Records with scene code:
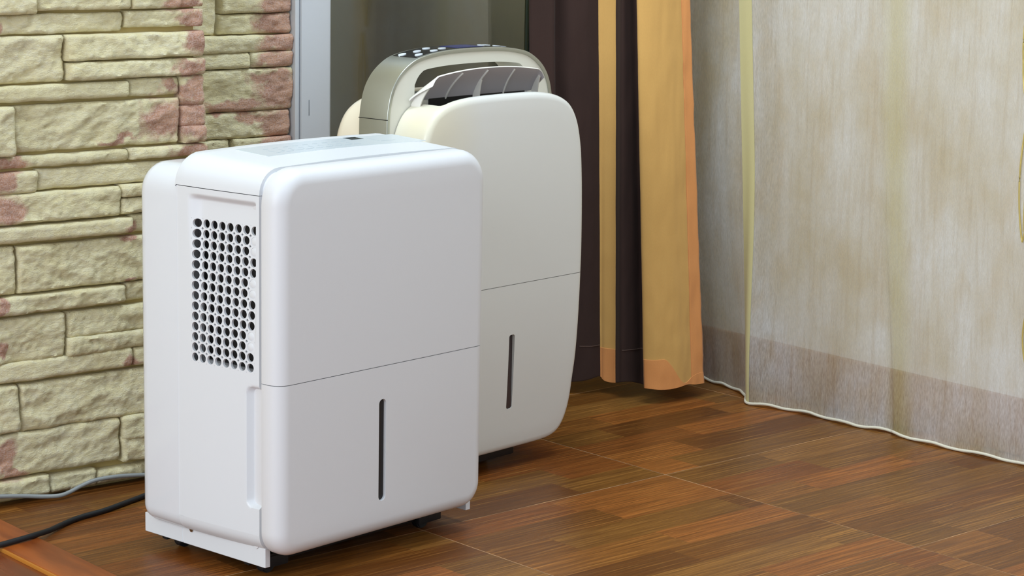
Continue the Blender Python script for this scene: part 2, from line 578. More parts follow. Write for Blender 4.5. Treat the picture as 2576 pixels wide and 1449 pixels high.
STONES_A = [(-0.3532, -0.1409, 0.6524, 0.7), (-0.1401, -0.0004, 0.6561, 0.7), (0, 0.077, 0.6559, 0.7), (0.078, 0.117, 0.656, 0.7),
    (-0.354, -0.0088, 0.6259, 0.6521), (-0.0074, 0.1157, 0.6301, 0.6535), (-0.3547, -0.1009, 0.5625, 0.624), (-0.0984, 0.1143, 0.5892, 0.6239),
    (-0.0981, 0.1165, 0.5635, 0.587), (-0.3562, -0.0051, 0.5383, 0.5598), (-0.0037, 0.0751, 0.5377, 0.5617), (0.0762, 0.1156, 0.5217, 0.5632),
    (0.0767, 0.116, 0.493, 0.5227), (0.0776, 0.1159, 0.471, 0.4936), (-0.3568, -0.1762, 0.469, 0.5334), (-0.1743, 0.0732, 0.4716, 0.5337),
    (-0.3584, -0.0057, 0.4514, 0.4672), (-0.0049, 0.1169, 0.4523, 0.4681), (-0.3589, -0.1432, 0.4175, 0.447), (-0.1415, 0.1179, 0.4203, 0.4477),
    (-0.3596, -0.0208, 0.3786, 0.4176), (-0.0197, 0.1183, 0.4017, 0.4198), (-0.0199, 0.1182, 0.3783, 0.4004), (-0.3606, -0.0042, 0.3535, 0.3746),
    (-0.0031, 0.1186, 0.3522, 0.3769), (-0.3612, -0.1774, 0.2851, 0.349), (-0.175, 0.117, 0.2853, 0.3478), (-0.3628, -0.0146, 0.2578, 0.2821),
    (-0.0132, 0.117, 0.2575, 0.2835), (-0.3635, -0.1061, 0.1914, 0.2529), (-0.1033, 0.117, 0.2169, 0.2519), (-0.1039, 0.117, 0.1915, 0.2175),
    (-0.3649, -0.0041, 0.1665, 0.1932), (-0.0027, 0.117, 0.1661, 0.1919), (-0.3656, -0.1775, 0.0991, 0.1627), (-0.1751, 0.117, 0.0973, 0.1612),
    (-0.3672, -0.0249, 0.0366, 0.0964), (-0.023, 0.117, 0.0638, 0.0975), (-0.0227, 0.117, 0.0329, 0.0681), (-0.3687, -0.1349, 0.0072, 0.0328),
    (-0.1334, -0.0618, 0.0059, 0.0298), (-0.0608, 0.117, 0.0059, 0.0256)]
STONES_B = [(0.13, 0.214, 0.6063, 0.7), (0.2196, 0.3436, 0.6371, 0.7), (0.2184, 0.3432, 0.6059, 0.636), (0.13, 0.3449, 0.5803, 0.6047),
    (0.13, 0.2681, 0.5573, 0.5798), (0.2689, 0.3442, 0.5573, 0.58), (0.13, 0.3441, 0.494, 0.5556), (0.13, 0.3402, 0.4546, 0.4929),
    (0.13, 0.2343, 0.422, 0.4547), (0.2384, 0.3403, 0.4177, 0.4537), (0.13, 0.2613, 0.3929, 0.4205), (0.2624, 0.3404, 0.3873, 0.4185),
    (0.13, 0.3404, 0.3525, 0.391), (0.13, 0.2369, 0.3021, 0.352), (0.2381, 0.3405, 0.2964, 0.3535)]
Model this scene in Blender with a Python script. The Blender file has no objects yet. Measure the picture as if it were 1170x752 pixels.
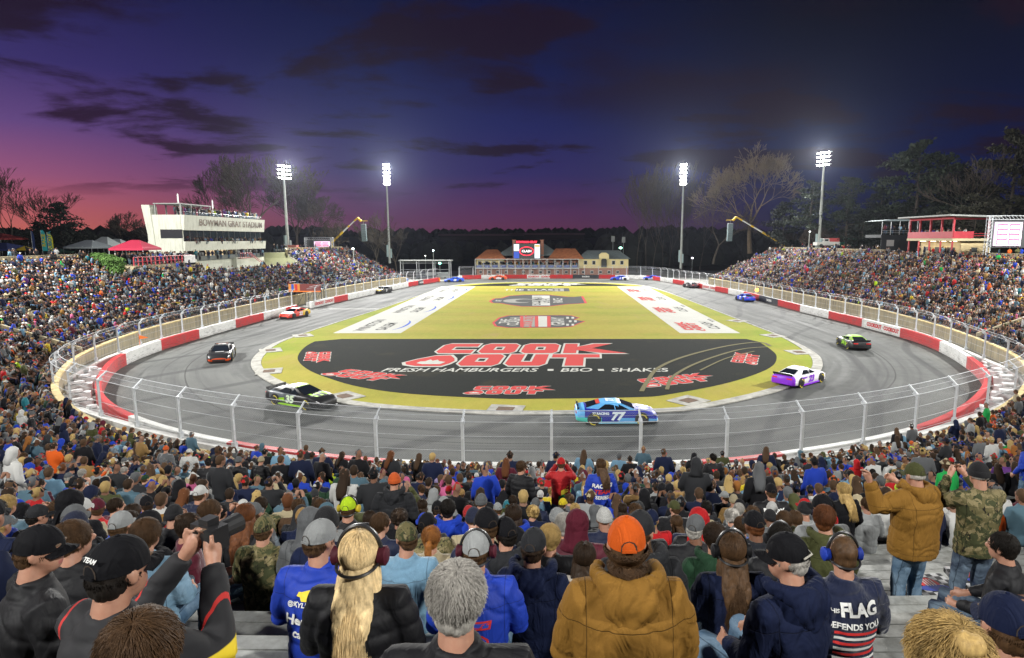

Directions for this task -
In your copy of the listing above, reproduce each line exactly and omit all pictures.

Task response -
Continue the Blender Python script for this scene: part 2, from line 578. More parts follow. Write for Blender 4.5. Treat the picture as 2576 pixels wide and 1449 pixels high.
STONES_A = [(-0.3532, -0.1409, 0.6524, 0.7), (-0.1401, -0.0004, 0.6561, 0.7), (0, 0.077, 0.6559, 0.7), (0.078, 0.117, 0.656, 0.7),
    (-0.354, -0.0088, 0.6259, 0.6521), (-0.0074, 0.1157, 0.6301, 0.6535), (-0.3547, -0.1009, 0.5625, 0.624), (-0.0984, 0.1143, 0.5892, 0.6239),
    (-0.0981, 0.1165, 0.5635, 0.587), (-0.3562, -0.0051, 0.5383, 0.5598), (-0.0037, 0.0751, 0.5377, 0.5617), (0.0762, 0.1156, 0.5217, 0.5632),
    (0.0767, 0.116, 0.493, 0.5227), (0.0776, 0.1159, 0.471, 0.4936), (-0.3568, -0.1762, 0.469, 0.5334), (-0.1743, 0.0732, 0.4716, 0.5337),
    (-0.3584, -0.0057, 0.4514, 0.4672), (-0.0049, 0.1169, 0.4523, 0.4681), (-0.3589, -0.1432, 0.4175, 0.447), (-0.1415, 0.1179, 0.4203, 0.4477),
    (-0.3596, -0.0208, 0.3786, 0.4176), (-0.0197, 0.1183, 0.4017, 0.4198), (-0.0199, 0.1182, 0.3783, 0.4004), (-0.3606, -0.0042, 0.3535, 0.3746),
    (-0.0031, 0.1186, 0.3522, 0.3769), (-0.3612, -0.1774, 0.2851, 0.349), (-0.175, 0.117, 0.2853, 0.3478), (-0.3628, -0.0146, 0.2578, 0.2821),
    (-0.0132, 0.117, 0.2575, 0.2835), (-0.3635, -0.1061, 0.1914, 0.2529), (-0.1033, 0.117, 0.2169, 0.2519), (-0.1039, 0.117, 0.1915, 0.2175),
    (-0.3649, -0.0041, 0.1665, 0.1932), (-0.0027, 0.117, 0.1661, 0.1919), (-0.3656, -0.1775, 0.0991, 0.1627), (-0.1751, 0.117, 0.0973, 0.1612),
    (-0.3672, -0.0249, 0.0366, 0.0964), (-0.023, 0.117, 0.0638, 0.0975), (-0.0227, 0.117, 0.0329, 0.0681), (-0.3687, -0.1349, 0.0072, 0.0328),
    (-0.1334, -0.0618, 0.0059, 0.0298), (-0.0608, 0.117, 0.0059, 0.0256)]
STONES_B = [(0.13, 0.214, 0.6063, 0.7), (0.2196, 0.3436, 0.6371, 0.7), (0.2184, 0.3432, 0.6059, 0.636), (0.13, 0.3449, 0.5803, 0.6047),
    (0.13, 0.2681, 0.5573, 0.5798), (0.2689, 0.3442, 0.5573, 0.58), (0.13, 0.3441, 0.494, 0.5556), (0.13, 0.3402, 0.4546, 0.4929),
    (0.13, 0.2343, 0.422, 0.4547), (0.2384, 0.3403, 0.4177, 0.4537), (0.13, 0.2613, 0.3929, 0.4205), (0.2624, 0.3404, 0.3873, 0.4185),
    (0.13, 0.3404, 0.3525, 0.391), (0.13, 0.2369, 0.3021, 0.352), (0.2381, 0.3405, 0.2964, 0.3535)]
Model this scene in Blender with a Python script. The Blender file has no objects yet. Measure the picture as if it were 1170x752 pixels.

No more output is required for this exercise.